First idea was to use Google QUERY function, however it does not support standard SQL SELECT ... WHERE... IN (valA,valB...) clause. However thing you want is achievable with ARRAYFORMULA. The trick is to match appropriately two columns, handle errors, and apply appropriate filtering (multiline for readability):
=MEDIAN(FILTER(Filtered-Data'!$D$4:$D,
ARRAYFORMULA(IF(IFERROR(MATCH
(Filtered-Data'!$D$4:$D,'Filtered-Data'!$C$4:$C=B3:B,0),0)>0,TRUE,FALSE))))
Explanation:
ARRAYFORMULA(MATCH(col1,col2,0)) finds in array first row containing value matching criteria, 0/1 determines whether matching starts from top or bottom. For standalone use, MATCH stops after producing first result. Applying ARRAYFORMULA on MATCH gets us close to what we want - it produces an array of results. However, if item is not matched, error is returned, so you get something like below, in a column:
N/A
2
3
1
3
2
N/A
N/A
N/A
1
3
These N/A stuff will do us no good, since we always want some kind of row number. Here comes IFERROR, which replaces all N\A with good ol' "0": IFERROR(MATCH(col1,col2,0),0)

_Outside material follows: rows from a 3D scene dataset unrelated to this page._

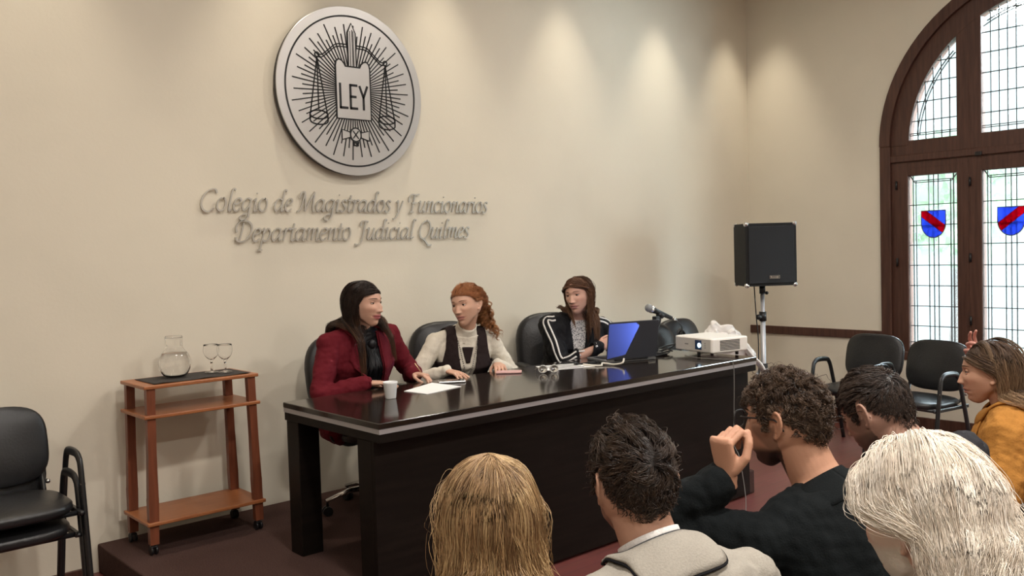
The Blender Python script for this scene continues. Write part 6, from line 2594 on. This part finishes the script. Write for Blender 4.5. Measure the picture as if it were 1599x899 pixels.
hair_obj(P, [cap_mesh(P, hl, .0025, (.014, .009, .007)), std_strands(P, G, rg, 8500, DB, DBT, 113, .00075, .60, .0032, hl, lenvar=.4)])
seat_chair(P, 'black visitor chair under the man in the grey blazer', PI - .2)

# ---- man in black sweater, hand at his mouth
P = Person('person in black sweater with glasses and beard, hand raised to mouth', (1.94, .98, .55), (1.925, 1.085, 1.048), (1.901, 1.167, 1.192), (-.10, .99, -.08), (.32, .95, 0), male=True, group=AUD, skin=(.52, .28, .185), sh_w=.198, sh_drop=.015, hup=(0, .05, 1))
w = P.set_arm(-1, (1.708, 1.206, 1.085), (-.35, .35, -.9))
P.hands.append(dict(wrist=w, d=(-.10, .10, 1.0), palm=(.85, -.30, 0), side=-1, curl=(1.05, 1.05, 1.05, 1.1), curl2=(1.15, 1.2, 1.25, 1.3), thumb=.8, spread=.04, s=1.0))
P.set_arm(1, P.sh[1] + P.T @ np.array((-.10, .25, -.36)), (.7, -.4, -.5))
P.hands.append(dict(wrist=P.arms[1][2], d=P.T @ np.array((-.6, .8, 0)), palm=(0, 0, -1), side=1))
P.build_body(voxel=.0030, beard=((.020, .014, .011), .95, -.056), brow=(.03, .018, .012))
P.garment('sweater', SWEAT, .017, t1=1.0, seed=122, wr=.0045, voxel=.006, sl_end=.90)
P.collar_band('neck_rib', SWEAT, -.030, .030, .030, .006, thick=.007, tilt=-.016, lim=(.045, .10))
P.legs(DENIM, LEATH)
GLS = mat('dark_frame', (.012, .011, .011), .3)
LENS = mat('lens', (1, 1, 1), .0, trans=1.0, ior=1.02)


def spectacles(P, m, rx=.0255, rz=.0195, dx=.0335, y=.108, z=.008, r=.0017, e=3.0):
    b = MB()
    for q in (1, -1):
        t = np.linspace(0, 2 * PI, 32, endpoint=False)
        X = np.sign(np.cos(t)) * np.abs(np.cos(t)) ** (2 / e) * rx + q * dx
        Z = np.sign(np.sin(t)) * np.abs(np.sin(t)) ** (2 / e) * rz + z
        b.tube(P.hl(np.c_[X, y - .10 * np.abs(X) * np.abs(X) * 6, Z]), r * P.hs, 8, closed=True)
    b.tube(P.hl(smooth_path([(-.009, y, z + .008), (0, y + .003, z + .011), (.009, y, z + .008)], 5)), r * P.hs, 8)
    fr_ = b.build('spectacle_frame', m, P.root, P.ro)
    for q in (1, -1):
        b = MB(); b.tube(P.hl(smooth_path([(q * (dx + rx - .001), y - .021, z + .010), (q * .070, y - .03, z + .010), (q * .0795, .02, z + .008), (q * .081, -.012, z + .004), (q * .080, -.03, -.012)], 6)), r * P.hs, 8)
        b.build('temple', m, P.root, P.ro)


spectacles(P, GLS, .0265, .0205, r=.0021)
hl = MEN(.062, -.052)
rg, ng = P.scalp(420, hl, 131)
G = grow(P, rg, ng, whorl_flow((.008, -.060, .085), (0, -.35, 0), k=.5, mess=.75, seed=8), lenf(rg, .045, .013), 12, grav=.05, keep=.82, lift=.30, off=(.002, .013), seed=132, short=True, C=P.colliders()[:3], jitter=.22, hug=.85, follow=.15)
MB_R, MB_T = [(.045, .026, .017), (.060, .036, .023), (.030, .018, .013)], [(.10, .062, .038), (.13, .085, .055), (.07, .043, .028)]
BRD, bn = P.scalp(900, lambda a: -2.0 + 0 * a, 133, lambda q: (q[:, 2] < -.055) & (q[:, 1] > .02))
hair_obj(P, [cap_mesh(P, hl, .0025, (.026, .016, .011)), std_strands(P, G, rg, 8500, MB_R, MB_T, 134, .00075, .55, .0030, hl, lenvar=.4, curl=.0028, curl_l=.022)])
seat_chair(P, 'black visitor chair under the man in the black sweater', PI - .2)

# ---- bearded man looking down
P = Person('person with short dark hair, beard and glasses looking down, behind the white haired man', (2.46, .98, .55), (2.425, 1.095, 1.045), (2.388, 1.185, 1.142), (.12, .88, -.42), (.10, .99, 0), male=True, group=AUD, skin=(.50, .30, .23), sh_w=.195, hup=(0, .42, .9))
for q in (1, -1):
    P.set_arm(q, P.sh[q] + P.T @ np.array((-.06 * q, .27, -.36)), (.7 * q, -.4, -.5))
    P.hands.append(dict(wrist=P.arms[q][2], d=P.T @ np.array((-.5 * q, .8, -.1)), palm=(0, 0, -1), side=q))
P.build_body(voxel=.0036, beard=((.05, .034, .027), .70, -.040), brow=(.02, .012, .01))
P.garment('jacket', cloth('charcoal_wool', (.03, .03, .034)), .018, t1=1.0, seed=142)
P.collar_band('shirt_collar', cloth('navy_cloth', (.02, .025, .04)), -.02, .035, .014, .010, 25, 335, .005, tilt=-.012)
P.legs(DENIM, LEATH)
spectacles(P, mat('thin_metal_frame', (.10, .06, .04), .3, metal=.7), .024, .018, r=.0011)
hl = MEN(.062, -.064)
rg, ng = P.scalp(380, hl, 151)
G = grow(P, rg, ng, whorl_flow((.008, -.066, .088), (.05, .75, 0), mess=.18, seed=12), lenf(rg, .050, .014), 12, grav=.06, keep=.85, lift=.18, off=(.001, .011), seed=152, short=True, C=P.colliders()[:3], jitter=.10, hug=.9, follow=.2)
DK2T = [(.055, .038, .030), (.078, .054, .042), (.035, .025, .02)]
hair_obj(P, [cap_mesh(P, hl, .0025, (.016, .011, .009)), std_strands(P, G, rg, 8000, DB, DK2T, 153, .00075, .55, .0018, hl, lenvar=.4)])
seat_chair(P, 'black visitor chair under the bearded man looking down', PI - .05)

# ---- white-haired man, nearest on the right
P = Person('person with thick white hair and white beard, nearest at the lower right', (1.36, .36, .54), (1.355, .475, 1.04), (1.350, .590, 1.197), (.24, .94, -.24), (.25, .96, 0), male=True, group=AUD, skin=(.66, .42, .32), sh_w=.198, hup=(0, .25, 1))
P.hs = 1.06
for q in (1, -1):
    P.set_arm(q, P.sh[q] + P.T @ np.array((-.04 * q, .27, -.36)), (.7 * q, -.4, -.5))
    P.hands.append(dict(wrist=P.arms[q][2], d=P.T @ np.array((-.5 * q, .8, -.1)), palm=(0, 0, -1), side=q))
P.build_body(voxel=.0036, beard=((.70, .65, .58), .95, -.022), brow=(.5, .46, .4), blush=.3)
P.garment('coat', cloth('black_wool', (.010, .010, .012)), .020, t1=1.0, seed=162)
P.collar_band('coat_collar', cloth('black_wool_collar', (.010, .010, .012)), -.02, .045, .026, .018, 25, 335, .007, tilt=-.012)
P.legs(GREYTR, LEATH)
hl = hairline(.078, .066, .004, -.02, -.080)
rg, ng = P.scalp(600, hl, 171)
fW = lateral_flow(.012, .60, .75)
G = grow(P, rg, ng, fW, np.where((np.abs(rg[:, 0]) > .045) & (rg[:, 1] > -.045) & (rg[:, 2] < .055), .070, np.clip(.150 + rg[:, 2] * 1.1, .08, .27)), 22, grav=.22, keep=.80, lift=.16, off=(.002, .018), seed=172, C=P.colliders(.03)[:4] + guard_face(P) + [('c', P.spine(.9), P.hl((0, -.03, -.05)), .090)], jitter=.07, hug=.6, follow=.12, sweep=1.0, sweep_y=-.040, sweep_top=.045)
WH = [(.90, .84, .74), (.94, .88, .80), (.80, .72, .62), (.92, .85, .76)]
WHT = [(.86, .78, .66), (.90, .83, .72), (.72, .62, .50), (.84, .75, .63)]
MAIN = std_strands(P, G, rg, 16000, WH, WHT, 173, .00050, .15, .0030, hl, lenvar=.3, wave=.003, wl=.09, blend=True)
rb, nb = P.scalp(120, lambda a: -2.0 + 0 * a, 174, lambda q: (q[:, 2] < -.045) & (q[:, 1] > -.005))
hair_obj(P, [cap_mesh(P, hl, .0015, (.66, .56, .46)), MAIN], material=M['hair_matt'])
seat_chair(P, 'black visitor chair under the white haired man', PI - .2)

# ---- woman in mustard coat
P = Person('person in mustard yellow coat with long ombre hair, in profile at the right edge', (3.655, 1.205, .52), (3.638, 1.288, .965), (3.601, 1.336, 1.099), (-.30, .95, -.06), (-.22, .97, 0), group=AUD, skin=(.56, .32, .22), sh_w=.180, hup=(0, .03, 1), scale=1.02)
P.hs = 1.03
for q in (1, -1):
    P.set_arm(q, P.sh[q] + P.T @ np.array((-.03 * q, .24, -.36)), (.7 * q, -.5, -.5))
    P.hands.append(dict(wrist=P.arms[q][2], d=P.T @ np.array((-.5 * q, .8, -.1)), palm=(0, 0, -1), side=q))
P.build_body(voxel=.0036, lips=(.42, .19, .15), brow=(.08, .05, .03))
wf = lambda z: np.interp(z, [-.5, -.28, -.05, .05], [-.02, -.02, .045, .075])
P.garment('coat', MUST, .034, t1=1.0, seed=182, wr=.005, wk=1.05, cut=front_open(wf, -.0), thick=.007)
P.fold_collar('coat_collar', MUST, P.bvh(), lambda a: .135, .055, 26, 334, .008, o=.022, tilt=-.018, lie=.010, bulge=.014, zback=-.06)
lapels(P, 'lapel', MUST, wf, -.02, -.26, .095, .014, .007)
P.garment('top', BLACKCL, .008, t1=.98, sleeves=(), seed=4)
P.legs(BLACKCL, LEATH)
hl = hairline(.058, .050, .004, -.02, -.075)
rg, ng = P.scalp(200, hl, 191)
G = grow(P, rg, ng, lateral_flow(.005, .50, .85), RNG.uniform(.34, .44, 200), 24, grav=.36, keep=.74, lift=.16, off=(.003, .014), seed=192, C=P.colliders(.026) + guard_face(P), hug=.7, sweep=.8, sweep_y=-.015, split=.02, split_k=.7)
Lg = ((G - P.hc) @ P.HR) / P.hs
Tg = (G - P.neck) @ P.T
ok = ~np.any((Lg[:, :, 2] < -.10) & (Tg[:, :, 1] > .055), axis=1)
G, rg = G[ok], rg[ok]
OM_R, OM_T = [(.070, .040, .024), (.10, .058, .034), (.05, .028, .018)], [(.42, .27, .15), (.50, .34, .20), (.30, .18, .10)]
hair_obj(P, [cap_mesh(P, hl, .003, (.055, .032, .02)), std_strands(P, G, rg, 8000, OM_R, OM_T, 193, .0008, .5, .0032, hl, grad=(.15, .8), lenvar=.25)])
seat_chair(P, 'black visitor chair behind the back of the mustard coat', PI + .10)

# ---- person beyond the frame, whose raised hand shows above the mustard coat woman
P = Person('person in dark sweater at the right edge, only the raised hand in view', (4.62, 1.22, .53), (4.60, 1.28, 1.00), (4.58, 1.33, 1.16), (-.35, .93, 0), (-.25, .96, 0), group=AUD, skin=(.56, .27, .22))
w = P.set_arm(-1, (4.122, 1.565, 1.075), (-.2, .3, -.9))
P.hands.append(dict(wrist=w, d=(-.55, .30, .62), palm=(-.55, -.62, .2), side=-1, curl=(.55, .5, .25, .2), curl2=(.7, .6, .3, .3), thumb=.2, spread=.22, s=1.0))
P.set_arm(1, P.sh[1] + P.T @ np.array((-.10, .25, -.36)), (.7, -.4, -.5))
P.hands.append(dict(wrist=P.arms[1][2], d=P.T @ np.array((-.6, .8, 0)), palm=(0, 0, -1), side=1))
P.build_body(voxel=.0036)
P.garment('sweater', cloth('charcoal_knit', (.03, .03, .034)), .015, t1=1.0, seed=202, sl_end=.93)
P.legs(DENIM, LEATH)
hl = hairline(.062, .055, -.015, -.012, -.062)
rg, ng = P.scalp(200, hl, 211)
G = grow(P, rg, ng, whorl_flow(), .04, 10, grav=.10, keep=.85, lift=.15, off=(.001, .010), seed=212, C=P.colliders()[:3], hug=.9, short=True)
hair_obj(P, [cap_mesh(P, hl, .0025, (.02, .012, .009)), std_strands(P, G, rg, 2000, DB, DK2T, 213, .0011, .5, .002, hl)])
seat_chair(P, 'black visitor chair at the right edge, under the person raising a hand', PI + .2)
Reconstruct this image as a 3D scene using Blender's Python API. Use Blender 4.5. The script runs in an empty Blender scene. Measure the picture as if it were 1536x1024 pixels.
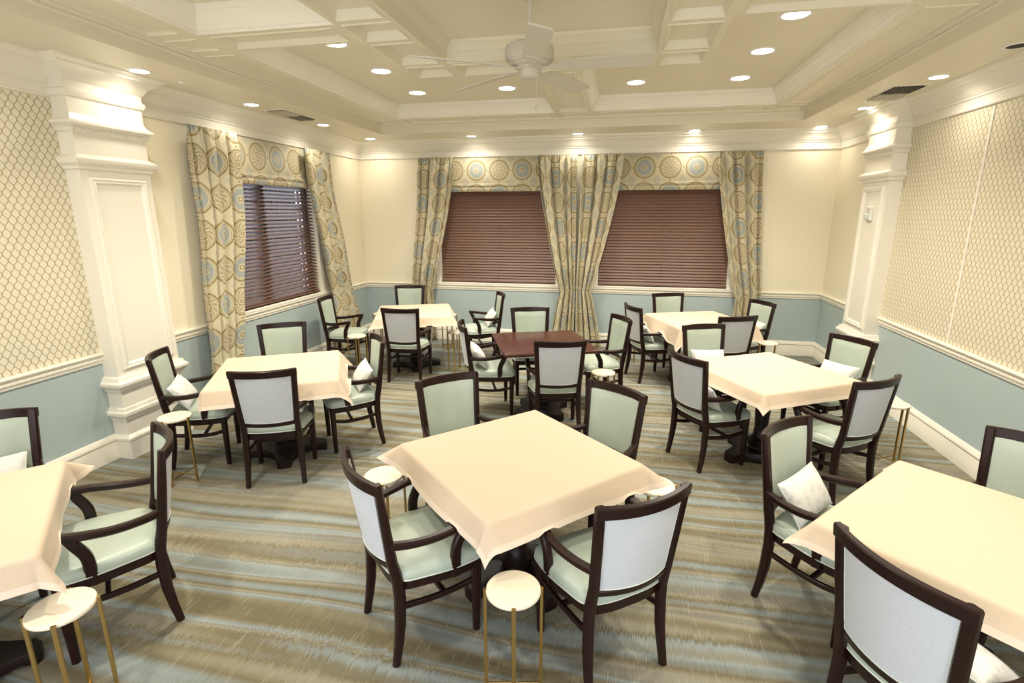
import bpy, math, random
from mathutils import Vector, Matrix
random.seed(7)
S = bpy.context.scene
COL = S.collection
PI = math.pi

# ------------------------------------------------------------------ node helpers
class NT:
    def __init__(self, name):
        self.m = bpy.data.materials.new(name); self.m.use_nodes = True
        self.t = self.m.node_tree; self.t.nodes.clear()
        self.out = self.t.nodes.new('ShaderNodeOutputMaterial')
        self.b = self.t.nodes.new('ShaderNodeBsdfPrincipled')
        self.t.links.new(self.b.outputs[0], self.out.inputs[0])
    def n(self, typ, **kw):
        nd = self.t.nodes.new(typ)
        for k, v in kw.items(): setattr(nd, k, v)
        return nd
    def put(self, sock, v):
        if isinstance(v, bpy.types.NodeSocket): self.t.links.new(v, sock)
        elif v is not None: sock.default_value = v
    def math(self, op, a, b=None, c=None, clamp=False):
        nd = self.n('ShaderNodeMath', operation=op); nd.use_clamp = clamp
        self.put(nd.inputs[0], a)
        if b is not None: self.put(nd.inputs[1], b)
        if c is not None: self.put(nd.inputs[2], c)
        return nd.outputs[0]
    def mix(self, f, a, b, typ='MIX'):
        nd = self.n('ShaderNodeMix', data_type='RGBA', blend_type=typ)
        self.put(nd.inputs[0], f); self.put(nd.inputs[6], a); self.put(nd.inputs[7], b)
        return nd.outputs[2]
    def coord(self, which='Object'):
        return self.n('ShaderNodeTexCoord').outputs[which]
    def mapping(self, v, scale=(1, 1, 1), loc=(0, 0, 0), rot=(0, 0, 0)):
        nd = self.n('ShaderNodeMapping'); self.put(nd.inputs[0], v)
        nd.inputs['Scale'].default_value = scale; nd.inputs['Location'].default_value = loc; nd.inputs['Rotation'].default_value = rot
        return nd.outputs[0]
    def noise(self, v, scale, detail=2, rough=.5, out='Fac'):
        nd = self.n('ShaderNodeTexNoise'); self.put(nd.inputs['Vector'], v)
        nd.inputs['Scale'].default_value = scale; nd.inputs['Detail'].default_value = detail; nd.inputs['Roughness'].default_value = rough
        return nd.outputs[out]
    def sep(self, v):
        nd = self.n('ShaderNodeSeparateXYZ'); self.put(nd.inputs[0], v); return nd.outputs
    def comb(self, x, y, z=0.0):
        nd = self.n('ShaderNodeCombineXYZ')
        self.put(nd.inputs[0], x); self.put(nd.inputs[1], y); self.put(nd.inputs[2], z); return nd.outputs[0]
    def ramp(self, f, stops, interp='LINEAR'):
        nd = self.n('ShaderNodeValToRGB'); self.put(nd.inputs[0], f); r = nd.color_ramp; r.interpolation = interp
        while len(r.elements) < len(stops): r.elements.new(.5)
        for e, (p, c) in zip(r.elements, stops): e.position = p; e.color = (*c, 1) if len(c) == 3 else c
        return nd.outputs[0]
    def bump(self, h, strength=.3, dist=.002):
        nd = self.n('ShaderNodeBump'); self.put(nd.inputs['Height'], h)
        nd.inputs['Strength'].default_value = strength; nd.inputs['Distance'].default_value = dist
        self.t.links.new(nd.outputs[0], self.b.inputs['Normal'])
    def set(self, color=None, rough=.5, metal=0, spec=None, sheen=None, coat=None):
        if color is not None: self.put(self.b.inputs['Base Color'], (*color, 1) if isinstance(color, tuple) and len(color) == 3 else color)
        self.put(self.b.inputs['Roughness'], rough); self.b.inputs['Metallic'].default_value = metal
        if spec is not None: self.b.inputs['Specular IOR Level'].default_value = spec
        if sheen: self.b.inputs['Sheen Weight'].default_value = sheen
        if coat: self.b.inputs['Coat Weight'].default_value = coat
        return self.m

def plain(name, c, rough=.5, metal=0, var=.04, scale=6, spec=None):
    t = NT(name); n = t.noise(t.coord(), scale, 3)
    a = tuple(x * (1 - var) for x in c); b = tuple(min(1, x * (1 + var)) for x in c)
    return t.set(t.mix(n, (*a, 1), (*b, 1)), rough, metal, spec)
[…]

Google Spreadsheet never counts rows from "0" (it starts from "1", only offsets are zero-based), so this is pretty safe unless your data contains "0" - than change it to anything else safe for your case.
Since FILTER expects in filtering_criteria single column array of booleans or expression that evaluates to array of booleans (https://support.google.com/drive/table/25273?hl=en ) we need to make sure ARRAYFORMULA produces such array of booleans. IF comes in handy - always produces either TRUE or FALSE: IF(IFERROR(MATCH(col1,col2,0)>0,TRUE,FALSE)
Now re-apply ARRAYFORMULA on that stuff, to work on array & render an array result instead of single result: ARRAYFORMULA(IF(IFERROR(MATCH(col1,col2,0)>0,TRUE,FALSE)) and put it inside FILTER... voila, it works.